Ante o exposto, preliminarmente, relego para o mérito a apreciação da prefacial de carência de ação. No mérito, ratifico a medida liminar de fls. 80/84 e concedo a segurança pleiteada na inicial para reconhecer o direito do impetrante de recolher o ISSQN na forma fixa, pelo número de profissionais com habilitação, segundo o disposto no § 1º do artigo 9º do Decreto-lei n. 406/68, nos termos da motivação supra.
Incabíveis honorários advocatícios na espécie, consoante entendimento sumulado nos verbetes de n. 512 do Supremo Tribunal Federal e 105 do Colendo Superior Tribunal de Justiça.
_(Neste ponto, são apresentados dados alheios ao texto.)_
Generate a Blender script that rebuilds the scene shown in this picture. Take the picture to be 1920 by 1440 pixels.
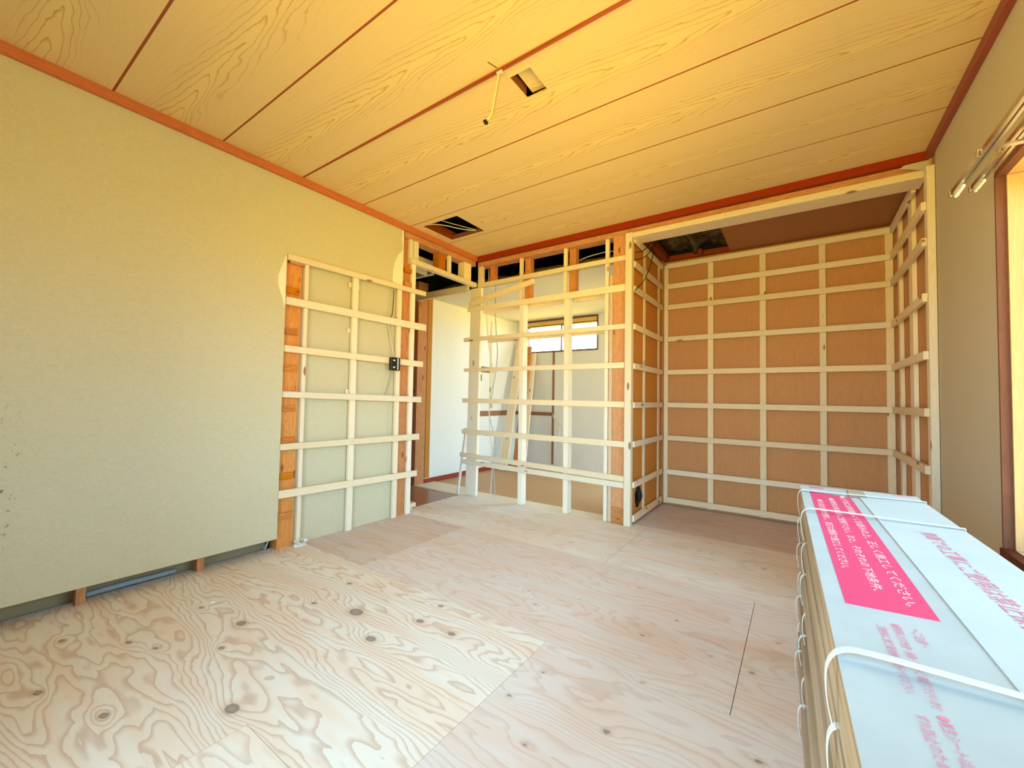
import bpy, bmesh, math, random
import numpy as np
from mathutils import Vector, Matrix, noise as mnoise
random.seed(7); rng = np.random.default_rng(7)
for o in list(bpy.data.objects): bpy.data.objects.remove(o)
S = bpy.context.scene; COL = S.collection

# ------------------------------------------------------------------ camera
cd = bpy.data.cameras.new('camera'); cam = bpy.data.objects.new('camera', cd); COL.objects.link(cam)
S.camera = cam
YAW, PIT, ROL, FPX = 0.6088, 0.0342, 0.0171, 772.32
fw = Vector((-math.sin(YAW)*math.cos(PIT), math.cos(YAW)*math.cos(PIT), math.sin(PIT)))
rt = Vector((math.cos(YAW), math.sin(YAW), 0)); up = rt.cross(fw)
r2 = rt*math.cos(ROL) + up*math.sin(ROL); u2 = -rt*math.sin(ROL) + up*math.cos(ROL)
M = Matrix((r2, u2, -fw)).transposed().to_4x4(); M.translation = (2.5968, -3.1068, 1.0197)
cam.matrix_world = M
cd.sensor_fit = 'HORIZONTAL'; cd.sensor_width = 36; cd.lens = FPX*36/1920; cd.clip_start = .02

# ------------------------------------------------------------------ light
S.view_settings.view_transform = 'Standard'; S.view_settings.look = 'None'
S.view_settings.gamma = 1; S.view_settings.use_curve_mapping = False
S.view_settings.exposure = 0.12
W = bpy.data.worlds.new('daylight'); S.world = W; W.use_nodes = True
nt = W.node_tree; nt.nodes.clear()
tc = nt.nodes.new('ShaderNodeTexCoord'); sx = nt.nodes.new('ShaderNodeSeparateXYZ')
rp = nt.nodes.new('ShaderNodeValToRGB'); mr = nt.nodes.new('ShaderNodeMapRange')
bg = nt.nodes.new('ShaderNodeBackground'); wo = nt.nodes.new('ShaderNodeOutputWorld')
nt.links.new(tc.outputs['Generated'], sx.inputs[0]); nt.links.new(sx.outputs['Z'], mr.inputs['Value'])
mr.inputs['From Min'].default_value = -.5; mr.inputs['From Max'].default_value = .5
nt.links.new(mr.outputs[0], rp.inputs[0]); nt.links.new(rp.outputs[0], bg.inputs[0]); nt.links.new(bg.outputs[0], wo.inputs[0])
e = rp.color_ramp.elements       # sunlit warm ground below the horizon, blue-white hazy sky above
e[0].position = .40; e[0].color = (.86, .58, .08, 1)
e[1].position = .60; e[1].color = (.50, .79, 1.0, 1)
bg.inputs['Strength'].default_value = 11.0
def area(name, loc, rot, sx_, sy_, col, pw, portal=False):
    l = bpy.data.lights.new(name, 'AREA'); l.shape = 'RECTANGLE'; l.size = sx_; l.size_y = sy_
    l.color = col; l.energy = pw
    if portal: l.cycles.is_portal = True
    o = bpy.data.objects.new(name, l); COL.objects.link(o); o.location = loc; o.rotation_euler = rot
    return o
H = math.pi/2
area('daylight_portal', (3.47, -1.70, 1.2), (0, H, 0), 1.5, 1.8, (1, 1, 1), 1, True)            # side window
area('daylight_portal', (2.1, -3.72, 1.0), (H, 0, 0), 2.0, 2.1, (1, 1, 1), 1, True)             # unseen door behind the camera, added for fill light
area('daylight_portal', (-.25, 2.32, 1.9), (-H, 0, 0), 1.3, .55, (1, 1, 1), 1, True)            # hall window
area('daylight_portal', (1.56, 1.65, 1.2), (0, H, 0), 2.1, .9, (1, 1, 1), 1, True)              # unseen hall side opening, added to brighten the hall

# ------------------------------------------------------------------ material helpers
def newmat(name):
    m = bpy.data.materials.new(name); m.use_nodes = True; t = m.node_tree
    b = t.nodes['Principled BSDF']; b.inputs['Roughness'].default_value = .75
    b.inputs['Specular IOR Level'].default_value = .25
    return m, t, b
def N(t, kind, **kw):
    n = t.nodes.new(kind)
    for k, v in kw.items(): setattr(n, k, v)
    return n
def math_(t, op, a, b=None, c=None):
    n = N(t, 'ShaderNodeMath', operation=op)
    for i, v in enumerate((a, b, c)):
        if v is None: continue
        if isinstance(v, (int, float)): n.inputs[i].default_value = v
        else: t.links.new(v, n.inputs[i])
    return n.outputs[0]
def mixc(t, f, a, b, mode='MIX'):
    n = N(t, 'ShaderNodeMix', data_type='RGBA', blend_type=mode)
    for sock, v in ((0, f), (6, a), (7, b)):
        if isinstance(v, (int, float)): n.inputs[sock].default_value = v
        elif isinstance(v, tuple): n.inputs[sock].default_value = (*v[:3], 1)
        else: t.links.new(v, n.inputs[sock])
    return n.outputs[2]
def rng_(t, v, a, b, c=0., d=1.):
    n = N(t, 'ShaderNodeMapRange', interpolation_type='SMOOTHSTEP'); t.links.new(v, n.inputs[0])
    for i, x in enumerate((a, b, c, d)): n.inputs[i+1].default_value = x
    return n.outputs[0]
def coords(t, scale=(1, 1, 1), loc=(0, 0, 0), rand=False):
    c = N(t, 'ShaderNodeTexCoord'); mp = N(t, 'ShaderNodeMapping')
    src = c.outputs['Object']
    if rand:
        oi = N(t, 'ShaderNodeObjectInfo'); v = N(t, 'ShaderNodeVectorMath', operation='SCALE'); v.inputs[0].default_value = (7.3, 5.1, 9.7)
        t.links.new(oi.outputs['Random'], v.inputs['Scale'])
        a = N(t, 'ShaderNodeVectorMath', operation='ADD'); t.links.new(src, a.inputs[0]); t.links.new(v.outputs[0], a.inputs[1]); src = a.outputs[0]
    t.links.new(src, mp.inputs[0]); mp.inputs['Scale'].default_value = scale; mp.inputs['Location'].default_value = loc
    return mp.outputs[0]
def noise(t, vec, scale=5, detail=3, rough=.5, dist=0):
    n = N(t, 'ShaderNodeTexNoise'); t.links.new(vec, n.inputs[0])
    n.inputs['Scale'].default_value = scale; n.inputs['Detail'].default_value = detail
    n.inputs['Roughness'].default_value = rough; n.inputs['Distortion'].default_value = dist
    return n.outputs[0]
def bump(t, b, h, s=.2, d=.002):
    n = N(t, 'ShaderNodeBump'); n.inputs['Strength'].default_value = s; n.inputs['Distance'].default_value = d
    t.links.new(h, n.inputs['Height']); t.links.new(n.outputs[0], b.inputs['Normal'])

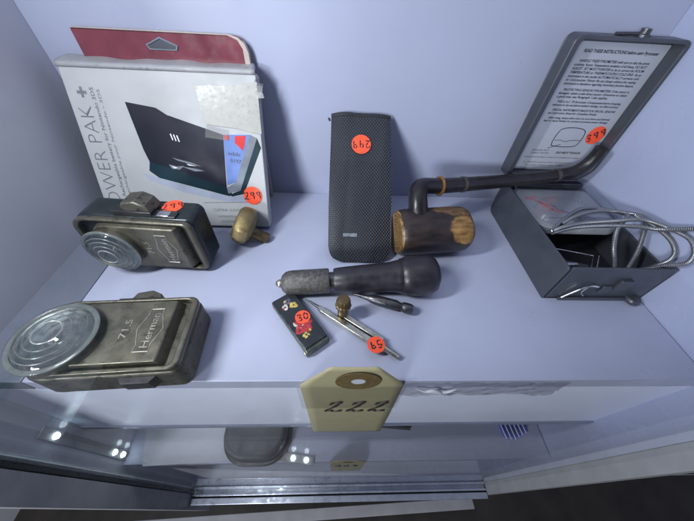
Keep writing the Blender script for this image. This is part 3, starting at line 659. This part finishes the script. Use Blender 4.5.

Arcará a parte impetrada com o pagamento das custas processuais.
Sentença sujeita ao duplo grau de jurisdição a teor do disposto no artigo 12, parágrafo único da Lei 1.533/51. Oportunamente, remetam-se os autos ao Egrégio Tribunal de Justiça do Estado do Rio Grande do Sul.
Oficie-se ao Órgão Especial do Tribunal de Justiça comunicando esta decisão (processo n. 70029243045).
Publique-se. Registre-se. Intimem-se.
Cerro Largo, em 04 de maio de 2009.
Rosmeri Oesterreich Krüger, Juíza de Direito.